## What is expected
Give the number of lines containing the word "picture" and nothing more.

## Information provided
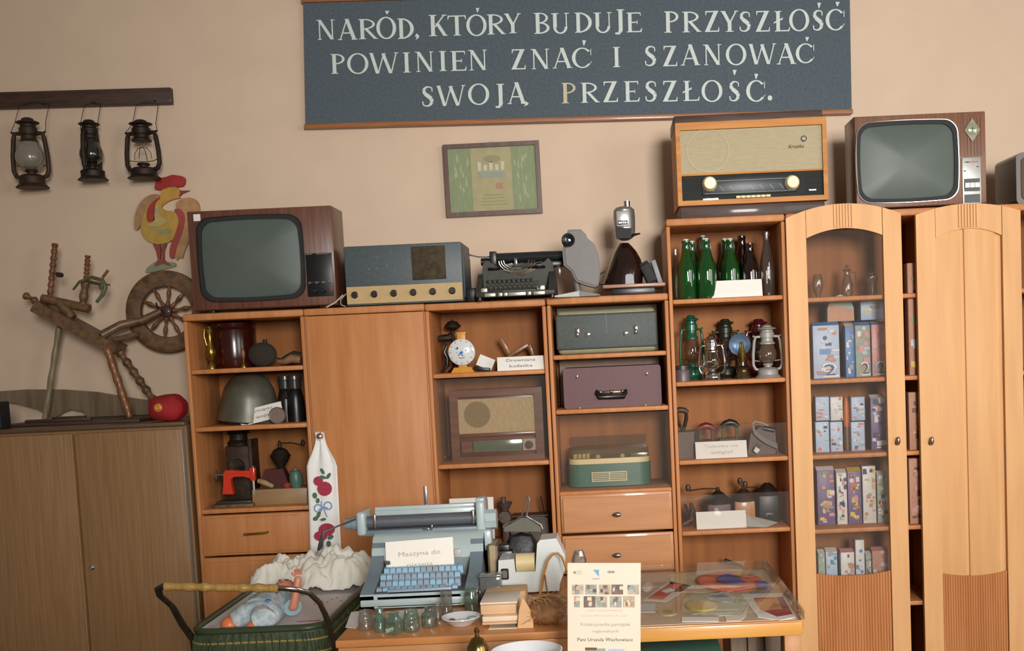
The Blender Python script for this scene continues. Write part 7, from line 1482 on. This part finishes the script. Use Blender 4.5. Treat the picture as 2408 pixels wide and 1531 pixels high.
# ================================================================= green wicker doll pram
RZ = .72
A, Bq, Cq, D = PZ(461, 1480, RZ), PZ(760, 1486, RZ), PZ(866, 1366, RZ), PZ(622, 1366, RZ)
px0, px1, py0, py1 = (A.x+D.x)/2, (Bq.x+Cq.x)/2, (A.y+Bq.y)/2, (Cq.y+D.y)/2+.08
cx, cy = (px0+px1)/2, (py0+py1)/2; hw, hd = (px1-px0)/2, (py1-py0)/2
pr = thing('doll_pram', 'dark green wicker pram with turned wooden handle beside the display table', 'pram', (cx, cy, 0))
WK = mat('dark_green_wicker', '#3d4a2c', .55, col2='#28321d', scale=60, bump=.5, stretch=(1, 1, .4)); GRNP = mat('dark_green_rim', '#34402a', .4)
def rrx(hw_, hd_, r, n=6): return rrect(-hw_, hw_, -hd_, hd_, r, n)
# basket wall as rounded stack of outlines
lv = [(0, 1.0, 1.0), (-.04, 1.03, 1.01), (-.10, 1.05, 1.02), (-.18, 1.0, .98), (-.26, .86, .88), (-.30, .7, .75)]
vs = []; n = len(rrx(1, 1, .1))
for dz, sx, sy in lv: vs += [(x*sx, y*sy, RZ+dz) for x, y in rrx(hw, hd, .07)]
for dz, sx, sy in reversed(lv[:-1]): vs += [(x*sx*.955, y*sy*.97, RZ+dz+(.006 if dz < -.2 else 0)) for x, y in rrx(hw, hd, .07)]
k = len(vs)//n
B().raw(vs, [(j*n+i, j*n+(i+1) % n, (j+1)*n+(i+1) % n, (j+1)*n+i) for j in range(k-1) for i in range(n)]+[tuple((len(lv)-1)*n+i for i in range(n))]).mk('basket', WK, pr)
# vertical canes on the outside
m = B(); out = rrx(hw, hd, .07, 10)
L_ = [(x, y) for x, y in out]; per = []
for i in range(len(L_)):
    a, b = Vector(L_[i]), Vector(L_[(i+1) % len(L_)]); st = max(1, int((b-a).length/.022))
    per += [a.lerp(b, j/st) for j in range(st)]
for i, p in enumerate(per):
    m.tube([(p.x*1.005, p.y*1.003, RZ-.012), (p.x*1.04, p.y*1.018, RZ-.05), (p.x*1.055, p.y*1.024, RZ-.10), (p.x*1.01, p.y*.985, RZ-.18)], .0045, 6)
ob = m.mk('canes', WK, pr)
ro_ = B().tube([(x, y, RZ+.002) for x, y in rrx(hw*.99, hd*.995, .07, 8)], .011, 10, True).mk('rim', GRNP, pr)
GOLD = mat('gold_stripe', '#a08f50', .4, .3)
for dz, sx, sy in ((-.035, 1.045, 1.012), (-.075, 1.065, 1.02)):
    B().tube([(x*sx, y*sy, RZ+dz) for x, y in rrx(hw, hd, .07, 8)], .004, 6, True).mk('gold_band', GOLD, pr)
LIN = mat('white_lining', '#c9c5be', .85, var=.05, bump=.05)
vs = []
for dz, s in ((.0, .945), (-.03, .93), (-.045, .90)): vs += [(x*s, y*s*1.02, RZ+dz) for x, y in rrx(hw, hd, .07)]
B().raw(vs, [(j*n+i, j*n+(i+1) % n, (j+1)*n+(i+1) % n, (j+1)*n+i) for j in range(2) for i in range(n)]).mk('lining', LIN, pr)
MZ = RZ-.024
m = B().slab(rrx(hw*.915, hd*.93, .06), MZ-.05, MZ); m.mk('mattress', mat('white_mattress', '#dad2cf', .85, var=.05, scale=6, bump=.1), pr)
# folded cream hood at the far end
t = bmesh.new(); bmesh.ops.create_grid(t, x_segments=90, y_segments=50, size=1)
from mathutils import noise
for v in t.verts:
    u, w2 = v.co.x, v.co.y
    r = max(0, 1-abs(w2)**2.2)*max(.25, 1-abs(u)**6)
    z = .125*r**.7*(.85+.15*u)+.045*noise.noise((u*3.2, w2*2.5, 1.7))+.030*noise.noise((u*8, w2*6, 4.1))*r+.010*noise.noise((u*17, w2*9, 2.2))
    v.co = Vector((u*(hw*1.06)+.01*noise.noise((w2*5, u*3, 2)), w2*.12+.012*noise.noise((u*6, w2*4, 9)), max(z, 0)))
hb_ = B().add(t).mk('folded_hood', mat('cream_white_cotton', '#e0dccf', .85, var=.05, scale=7), pr, loc=(.0, hd-.09, RZ-.01), soft=3)
q_ = hb_.modifiers.new('t', 'SOLIDIFY'); q_.thickness = .006
B().tube([(-hw*1.0, hd-.05, RZ-.05), (-hw*1.08, hd-.02, RZ), (-hw*1.0, hd+.01, RZ+.05)], .012, 8).mk('hood_hinge', mat('dark_hinge', '#4a3a36', .5), pr)
# handle
lx, ly = P(378, 1383, 3.15), P(712, 1392, 3.15)
def LP(x, y, Y_): p = P(x, y, Y_); return (p.x-cx, p.y-cy, p.z)
a, b = Vector(LP(388, 1379, 3.15)), Vector(LP(655, 1384, 3.15)); nn = 44
B().tube([a.lerp(b, i/nn) for i in range(nn+1)], [.0115+.0016*(1 if i % 5 in (0, 1) else 0)+.0015*sin(i*.9) for i in range(nn+1)], 12).mk('wooden_grip', wood('yellow_turned_wood', '#ab8748', '#94723a', rough=.4, sc=8), pr)
MTL = mat('dark_tarnished_metal', '#5d584c', .3, .8, col2='#44403a')
B().tube([LP(402, 1379, 3.15), LP(385, 1378, 3.15), LP(372, 1386, 3.16), LP(376, 1400, 3.19), LP(405, 1425, 3.25), LP(430, 1470, 3.33), LP(455, 1505, 3.42), LP(462, 1560, 3.48)], [.009, .010, .011, .011, .011, .012, .012, .011], 12, flat=.75).mk('handle_arm', MTL, pr)
B().tube([LP(645, 1384, 3.15), LP(665, 1384, 3.15), LP(700, 1387, 3.16), LP(728, 1395, 3.18), LP(752, 1418, 3.21), LP(765, 1445, 3.25), LP(778, 1490, 3.32), LP(790, 1531, 3.38), LP(792, 1580, 3.42)], [.008, .009, .010, .0095, .009, .009, .009, .009, .009], 12, flat=.75).mk('handle_arm', mat('shiny_handle_metal', '#8d8981', .18, .95), pr)
# chassis and wheels, below the picture
for s in (-1, 1):
    B().tube([(s*hw*.8, -hd-.02, RZ-.2), (s*hw*.8, -hd*.7, .30), (s*hw*.8, hd*.7, .30), (s*hw*.8, hd, RZ-.22)], .008, 8).mk('chassis_rail', MTL, pr)
    for yy in (-hd*.75, hd*.75):
        w_ = B().lathe([(.12, -.008), (.128, 0), (.12, .008), (.112, 0), (.12, -.008)], (s*hw*.95, yy, .128), 'x', 32); 
        for k_ in range(8): w_.cyl((s*hw*.95, yy, .128), (s*hw*.95, yy+.113*cos(k_*pi/4), .128+.113*sin(k_*pi/4)), .002, n=6)
        w_.cyl((s*hw*.8, yy, .128), (s*hw*.98, yy, .128), .01, n=10).mk('wheel', MTL, pr)
for yy in (-hd*.75, hd*.75): B().cyl((-hw*.8, yy, .3), (hw*.8, yy, .3), .006, n=8).cyl((-hw*.8, yy, .3), (-hw*.8, yy, .128), .006, n=8).cyl((hw*.8, yy, .3), (hw*.8, yy, .128), .006, n=8).mk('axle_brace', MTL, pr)
m = B(); rr_ = random.Random(2)
for x, y in ((840, 1395), (822, 1405), (800, 1402), (812, 1398), (790, 1408), (775, 1410), (760, 1412), (768, 1403)):
    p = PZ(x-20, y+8, MZ+.001)
    if abs(p.x-cx) < hw*.86: m.slab(circ(p.x-cx, p.y-cy, .004, 6), MZ, MZ+.0012)
p = PZ(720, 1462, MZ); m.tube([(p.x-cx-.03, p.y-cy, MZ+.001), (p.x-cx+.045, p.y-cy+.006, MZ+.001)], .0018, 5)
m.mk('red_stitching', mat('dark_red_thread', '#8a4048', .8), pr)
# ================================================================= doll lying in the pram
def dp(x, y, z): return PZ(x, y, z)
dz = MZ+.002; ctr = dp(610, 1440, dz+.03)
dl = thing('doll', 'plastic doll in pale blue patterned clothes lying in the green pram, one arm raised', 'doll', (ctr.x, ctr.y, dz)); O2 = Vector((ctr.x, ctr.y, dz))
SK = mat('salmon_doll_skin', '#cf8468', .45, var=.06); FT = mat('orange_doll_foot', '#dd7a50', .4, var=.06)
def v3(x, y, h): return PZ(x, y, dz+h)-O2
pel, che, nek = v3(610, 1446, .045), v3(650, 1412, .055), v3(662, 1400, .055)
hed = v3(668, 1386, .058); kl, kr = v3(574, 1448, .05), v3(620, 1456, .045); al, ar = v3(548, 1464, .03), v3(606, 1470, .026)
sl, sr = v3(630, 1412, .06), v3(680, 1408, .065); el, er = v3(590, 1420, .05), v3(690, 1432, .045); hl = v3(570, 1428, .04)
hr = er+Vector((.018, .02, .105))
bones = [pel, che, nek, hed, kl, al, kr, ar, sl, el, hl, sr, er, hr]
edges = [(0, 1), (1, 2), (2, 3), (0, 4), (4, 5), (0, 6), (6, 7), (1, 8), (8, 9), (9, 10), (1, 11), (11, 12), (12, 13)]
rad = [.034, .034, .018, .030, .020, .015, .020, .015, .018, .014, .012, .018, .0155, .0125]
me = bpy.data.meshes.new('body'); me.from_pydata([tuple(b) for b in bones], edges, []); me.materials.append(SK)
bo = bpy.data.objects.new('body', me); COL.objects.link(bo); bo.parent = dl
sk = bo.modifiers.new('skin', 'SKIN'); sk.use_smooth_shade = True; bo.modifiers.new('sub', 'SUBSURF').levels = 2; bo.modifiers['sub'].render_levels = 2
for i, r in enumerate(rad): me.skin_vertices[0].data[i].radius = (r, r); me.skin_vertices[0].data[i].use_root = i == 0
PC2 = mat('pale_patterned_cloth', '#c4c6c4', .8, scale=55, col2='#8aa3b0'); BLC = mat('pale_blue_sleeve', '#8fb0bb', .8, var=.12)
t = B().tube([kl.lerp(al, .7), kl, pel.lerp(kl, .3)], [.030, .038, .042], 14).tube([kr.lerp(ar, .7), kr, pel.lerp(kr, .3)], [.030, .038, .042], 14); t.ball(pel, .060, 1.2, 1, .8)
t.tube([pel, pel.lerp(che, .5), che], [.058, .060, .050], 16).ball(che, .052, 1, 1, .85)
t.mk('romper', PC2, dl)
B().tube([sr.lerp(che, .4), sr.lerp(er, .5), sr.lerp(er, .85)], [.026, .025, .030], 14).mk('sleeve', BLC, dl)
B().tube([sl.lerp(che, .4), sl.lerp(el, .5), el], [.026, .024, .022], 14).mk('sleeve', BLC, dl)
m = B().m(PK['blue'])
for i, (u, s) in enumerate(((.2, .008), (.5, .006), (.8, .007), (.35, .005), (.65, .006))):
    c = pel.lerp(che, u)+Vector((.03*(-1)**i, -.035, .044)); m.m([PK['blue'], PK['yellow'], PK['teal'], PK['pink'], PK['blue']][i]).ball(c, s*1.3, 1, 1, .5, 8)
m.mk('printed_spots', None, dl)
for a, k in ((al, kl), (ar, kr)):
    d = (a-k).normalized(); B().ball((0, 0, 0), .026, 1.15, 1.3, 1.0, 16, T=Matrix.Translation(a+d*.01)).mk('foot', FT, dl)
m = B().ball(hed, .036, .95, 1.1, .95, 24); 
for s in (-1, 1): m.ball(hed+Vector((s*.034, .005, 0)), .008, .6, .8, 1, 8)
m.ball(hed+Vector((0, -.008, .034)), .005, 1, 1, 1, 8)
hh_ = m.mk('head', SK, dl)
B().ball(hed+Vector((-.012, -.002, .033)), .0045, 1, .8, .6, 10).ball(hed+Vector((.012, -.002, .033)), .0045, 1, .8, .6, 10).mk('eyes', mat('doll_eye', '#2c3a4a', .2), hh_)
B().ball(hed+Vector((0, -.02, .028)), .005, 1.5, .6, .5, 10).mk('mouth', mat('doll_lip', '#b0453f', .4), hh_)
B().ball(hed+Vector((0, .010, -.003)), .038, 1, 1.05, .95, 20).mk('hair', mat('light_brown_doll_hair', '#9a6f48', .8, bump=.4, scale=60), hh_)
m = B(); d = (hr-er).normalized()
for k in range(4): m.tube([hr+Vector((-.009+.006*k, 0, .004)), hr+Vector((-.010+.0065*k, -.003, .016)), hr+Vector((-.009+.006*k, -.008, .024-.002*abs(k-1.5)))], [.0038, .0034, .0028], 8)
m.tube([hr+Vector((-.010, 0, -.002)), hr+Vector((-.018, -.004, .006)), hr+Vector((-.019, -.008, .012))], [.004, .0036, .003], 8).mk('fingers', SK, dl)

## Exercise solution
2